▸ **What you should do**: Return the first line, the line containing "(1.015, .92, .23), .003).build('stretcher', M['table_dark'], t)", and every line between them, exactly as they stand.

▸ **Material**:
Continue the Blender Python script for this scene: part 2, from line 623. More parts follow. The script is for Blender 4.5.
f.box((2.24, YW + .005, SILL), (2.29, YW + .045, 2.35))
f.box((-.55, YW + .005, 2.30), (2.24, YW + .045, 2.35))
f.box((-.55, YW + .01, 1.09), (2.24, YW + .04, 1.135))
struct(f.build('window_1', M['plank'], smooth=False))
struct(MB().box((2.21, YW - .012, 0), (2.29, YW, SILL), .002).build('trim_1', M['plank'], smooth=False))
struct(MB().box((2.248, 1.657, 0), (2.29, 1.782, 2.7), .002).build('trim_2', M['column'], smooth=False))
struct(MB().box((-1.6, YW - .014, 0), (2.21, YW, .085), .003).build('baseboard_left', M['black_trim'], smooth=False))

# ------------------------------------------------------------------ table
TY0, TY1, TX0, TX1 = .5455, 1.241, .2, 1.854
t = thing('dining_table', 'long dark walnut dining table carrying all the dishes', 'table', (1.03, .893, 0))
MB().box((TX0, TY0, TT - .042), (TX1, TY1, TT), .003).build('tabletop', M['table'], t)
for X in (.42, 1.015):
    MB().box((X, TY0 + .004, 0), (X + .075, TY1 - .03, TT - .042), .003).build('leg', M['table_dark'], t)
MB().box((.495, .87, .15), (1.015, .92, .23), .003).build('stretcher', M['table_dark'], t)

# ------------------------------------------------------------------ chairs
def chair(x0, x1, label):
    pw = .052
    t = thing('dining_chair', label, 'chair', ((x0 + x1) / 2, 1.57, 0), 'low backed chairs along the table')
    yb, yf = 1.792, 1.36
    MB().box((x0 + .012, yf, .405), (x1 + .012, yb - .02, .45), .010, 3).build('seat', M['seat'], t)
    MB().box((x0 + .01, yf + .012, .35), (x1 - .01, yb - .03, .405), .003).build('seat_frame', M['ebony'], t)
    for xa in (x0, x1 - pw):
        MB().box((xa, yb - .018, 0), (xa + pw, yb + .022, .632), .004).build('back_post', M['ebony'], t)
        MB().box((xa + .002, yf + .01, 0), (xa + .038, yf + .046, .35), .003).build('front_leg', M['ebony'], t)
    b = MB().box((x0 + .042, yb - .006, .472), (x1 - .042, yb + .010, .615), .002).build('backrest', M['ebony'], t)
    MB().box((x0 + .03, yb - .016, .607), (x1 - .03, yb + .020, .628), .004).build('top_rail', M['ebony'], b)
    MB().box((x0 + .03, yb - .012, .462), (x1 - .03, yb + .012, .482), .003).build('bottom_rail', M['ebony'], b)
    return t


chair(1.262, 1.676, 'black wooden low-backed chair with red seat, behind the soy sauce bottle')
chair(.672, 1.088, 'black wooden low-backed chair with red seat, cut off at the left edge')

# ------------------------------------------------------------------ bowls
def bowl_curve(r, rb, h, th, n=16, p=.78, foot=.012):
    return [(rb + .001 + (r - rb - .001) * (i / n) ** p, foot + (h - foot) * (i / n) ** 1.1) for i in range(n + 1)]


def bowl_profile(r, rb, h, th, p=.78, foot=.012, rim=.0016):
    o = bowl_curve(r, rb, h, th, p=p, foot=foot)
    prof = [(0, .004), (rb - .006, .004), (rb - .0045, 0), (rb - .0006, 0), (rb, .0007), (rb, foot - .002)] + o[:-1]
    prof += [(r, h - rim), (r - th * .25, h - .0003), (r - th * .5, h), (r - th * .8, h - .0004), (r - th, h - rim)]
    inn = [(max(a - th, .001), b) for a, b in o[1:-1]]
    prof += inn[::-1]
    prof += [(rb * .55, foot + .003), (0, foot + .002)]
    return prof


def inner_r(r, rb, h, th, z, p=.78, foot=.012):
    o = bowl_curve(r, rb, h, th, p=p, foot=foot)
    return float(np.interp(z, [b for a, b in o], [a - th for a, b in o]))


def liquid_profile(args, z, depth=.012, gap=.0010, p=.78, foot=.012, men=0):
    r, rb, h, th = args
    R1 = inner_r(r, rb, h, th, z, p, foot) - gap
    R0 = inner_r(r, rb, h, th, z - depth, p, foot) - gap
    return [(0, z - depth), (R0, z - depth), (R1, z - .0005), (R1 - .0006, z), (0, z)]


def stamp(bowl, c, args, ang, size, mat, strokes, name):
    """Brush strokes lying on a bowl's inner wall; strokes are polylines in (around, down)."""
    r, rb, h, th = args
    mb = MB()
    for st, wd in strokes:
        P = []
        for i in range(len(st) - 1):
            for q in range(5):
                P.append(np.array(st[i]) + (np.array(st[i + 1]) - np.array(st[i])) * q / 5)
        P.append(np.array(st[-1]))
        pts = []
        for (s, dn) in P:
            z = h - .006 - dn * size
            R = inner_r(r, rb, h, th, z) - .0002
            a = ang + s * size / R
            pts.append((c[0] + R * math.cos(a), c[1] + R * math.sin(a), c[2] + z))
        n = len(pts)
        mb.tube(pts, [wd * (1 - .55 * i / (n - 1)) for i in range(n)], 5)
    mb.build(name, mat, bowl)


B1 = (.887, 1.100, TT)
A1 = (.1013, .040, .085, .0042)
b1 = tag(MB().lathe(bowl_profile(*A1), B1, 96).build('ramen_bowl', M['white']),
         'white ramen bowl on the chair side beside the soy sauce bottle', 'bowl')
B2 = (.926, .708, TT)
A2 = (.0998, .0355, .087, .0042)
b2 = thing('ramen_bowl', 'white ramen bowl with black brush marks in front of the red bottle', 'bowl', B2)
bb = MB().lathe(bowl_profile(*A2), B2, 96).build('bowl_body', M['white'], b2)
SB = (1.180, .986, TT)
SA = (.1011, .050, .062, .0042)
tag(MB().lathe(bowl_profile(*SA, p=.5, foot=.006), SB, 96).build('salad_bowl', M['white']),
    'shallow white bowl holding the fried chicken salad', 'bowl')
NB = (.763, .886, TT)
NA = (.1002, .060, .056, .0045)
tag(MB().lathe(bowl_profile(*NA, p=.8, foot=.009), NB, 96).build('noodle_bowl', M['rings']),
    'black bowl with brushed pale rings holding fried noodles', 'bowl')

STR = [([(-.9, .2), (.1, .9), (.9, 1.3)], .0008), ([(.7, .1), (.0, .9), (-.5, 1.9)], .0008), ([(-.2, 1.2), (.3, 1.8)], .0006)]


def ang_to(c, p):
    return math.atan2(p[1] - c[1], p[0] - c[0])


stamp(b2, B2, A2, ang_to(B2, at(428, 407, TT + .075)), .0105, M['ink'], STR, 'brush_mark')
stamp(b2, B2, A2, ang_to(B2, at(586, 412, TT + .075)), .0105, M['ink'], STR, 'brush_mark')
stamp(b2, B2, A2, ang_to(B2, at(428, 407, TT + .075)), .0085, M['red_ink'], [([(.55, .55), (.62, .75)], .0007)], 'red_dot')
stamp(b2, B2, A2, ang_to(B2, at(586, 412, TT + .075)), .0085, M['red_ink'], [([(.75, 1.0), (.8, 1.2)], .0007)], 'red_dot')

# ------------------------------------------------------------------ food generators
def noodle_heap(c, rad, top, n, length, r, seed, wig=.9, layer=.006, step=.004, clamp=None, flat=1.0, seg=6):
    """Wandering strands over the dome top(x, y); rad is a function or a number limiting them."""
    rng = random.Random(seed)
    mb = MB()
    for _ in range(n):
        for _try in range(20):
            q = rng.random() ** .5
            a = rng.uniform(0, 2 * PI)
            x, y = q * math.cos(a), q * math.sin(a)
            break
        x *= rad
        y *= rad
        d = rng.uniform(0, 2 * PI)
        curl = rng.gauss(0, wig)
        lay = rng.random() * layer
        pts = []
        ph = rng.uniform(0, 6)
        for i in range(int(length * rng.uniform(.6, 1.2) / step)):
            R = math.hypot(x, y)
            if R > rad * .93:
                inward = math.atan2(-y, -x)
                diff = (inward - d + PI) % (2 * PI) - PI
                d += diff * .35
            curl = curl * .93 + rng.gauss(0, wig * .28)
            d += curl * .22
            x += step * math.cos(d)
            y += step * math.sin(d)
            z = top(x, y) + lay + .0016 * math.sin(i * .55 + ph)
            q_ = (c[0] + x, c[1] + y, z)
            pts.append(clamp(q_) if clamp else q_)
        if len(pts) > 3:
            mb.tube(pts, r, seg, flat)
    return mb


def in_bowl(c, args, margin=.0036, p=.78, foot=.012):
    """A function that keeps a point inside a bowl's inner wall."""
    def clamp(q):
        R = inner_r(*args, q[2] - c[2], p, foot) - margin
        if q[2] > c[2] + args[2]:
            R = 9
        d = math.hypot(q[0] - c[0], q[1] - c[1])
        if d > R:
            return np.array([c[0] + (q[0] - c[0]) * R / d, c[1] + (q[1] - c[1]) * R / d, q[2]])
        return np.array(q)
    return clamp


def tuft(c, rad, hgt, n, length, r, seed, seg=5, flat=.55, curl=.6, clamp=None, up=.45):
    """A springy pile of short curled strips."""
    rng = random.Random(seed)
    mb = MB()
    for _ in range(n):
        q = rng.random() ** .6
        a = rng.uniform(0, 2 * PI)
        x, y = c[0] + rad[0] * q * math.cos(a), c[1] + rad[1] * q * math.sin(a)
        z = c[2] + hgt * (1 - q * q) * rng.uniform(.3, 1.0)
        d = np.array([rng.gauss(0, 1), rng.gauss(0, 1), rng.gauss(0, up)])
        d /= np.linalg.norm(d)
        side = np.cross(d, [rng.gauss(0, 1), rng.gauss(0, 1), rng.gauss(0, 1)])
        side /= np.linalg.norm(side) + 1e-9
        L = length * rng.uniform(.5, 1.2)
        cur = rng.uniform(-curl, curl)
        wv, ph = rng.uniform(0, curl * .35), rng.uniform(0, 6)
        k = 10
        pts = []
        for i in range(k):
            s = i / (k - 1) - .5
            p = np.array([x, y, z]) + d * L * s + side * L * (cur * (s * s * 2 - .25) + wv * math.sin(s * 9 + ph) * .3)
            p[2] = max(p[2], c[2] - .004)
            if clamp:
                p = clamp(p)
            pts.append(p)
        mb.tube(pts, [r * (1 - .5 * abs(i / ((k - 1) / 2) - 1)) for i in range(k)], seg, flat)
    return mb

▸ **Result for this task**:
Continue the Blender Python script for this scene: part 2, from line 623. More parts follow. The script is for Blender 4.5.
f.box((2.24, YW + .005, SILL), (2.29, YW + .045, 2.35))
f.box((-.55, YW + .005, 2.30), (2.24, YW + .045, 2.35))
f.box((-.55, YW + .01, 1.09), (2.24, YW + .04, 1.135))
struct(f.build('window_1', M['plank'], smooth=False))
struct(MB().box((2.21, YW - .012, 0), (2.29, YW, SILL), .002).build('trim_1', M['plank'], smooth=False))
struct(MB().box((2.248, 1.657, 0), (2.29, 1.782, 2.7), .002).build('trim_2', M['column'], smooth=False))
struct(MB().box((-1.6, YW - .014, 0), (2.21, YW, .085), .003).build('baseboard_left', M['black_trim'], smooth=False))

# ------------------------------------------------------------------ table
TY0, TY1, TX0, TX1 = .5455, 1.241, .2, 1.854
t = thing('dining_table', 'long dark walnut dining table carrying all the dishes', 'table', (1.03, .893, 0))
MB().box((TX0, TY0, TT - .042), (TX1, TY1, TT), .003).build('tabletop', M['table'], t)
for X in (.42, 1.015):
    MB().box((X, TY0 + .004, 0), (X + .075, TY1 - .03, TT - .042), .003).build('leg', M['table_dark'], t)
MB().box((.495, .87, .15), (1.015, .92, .23), .003).build('stretcher', M['table_dark'], t)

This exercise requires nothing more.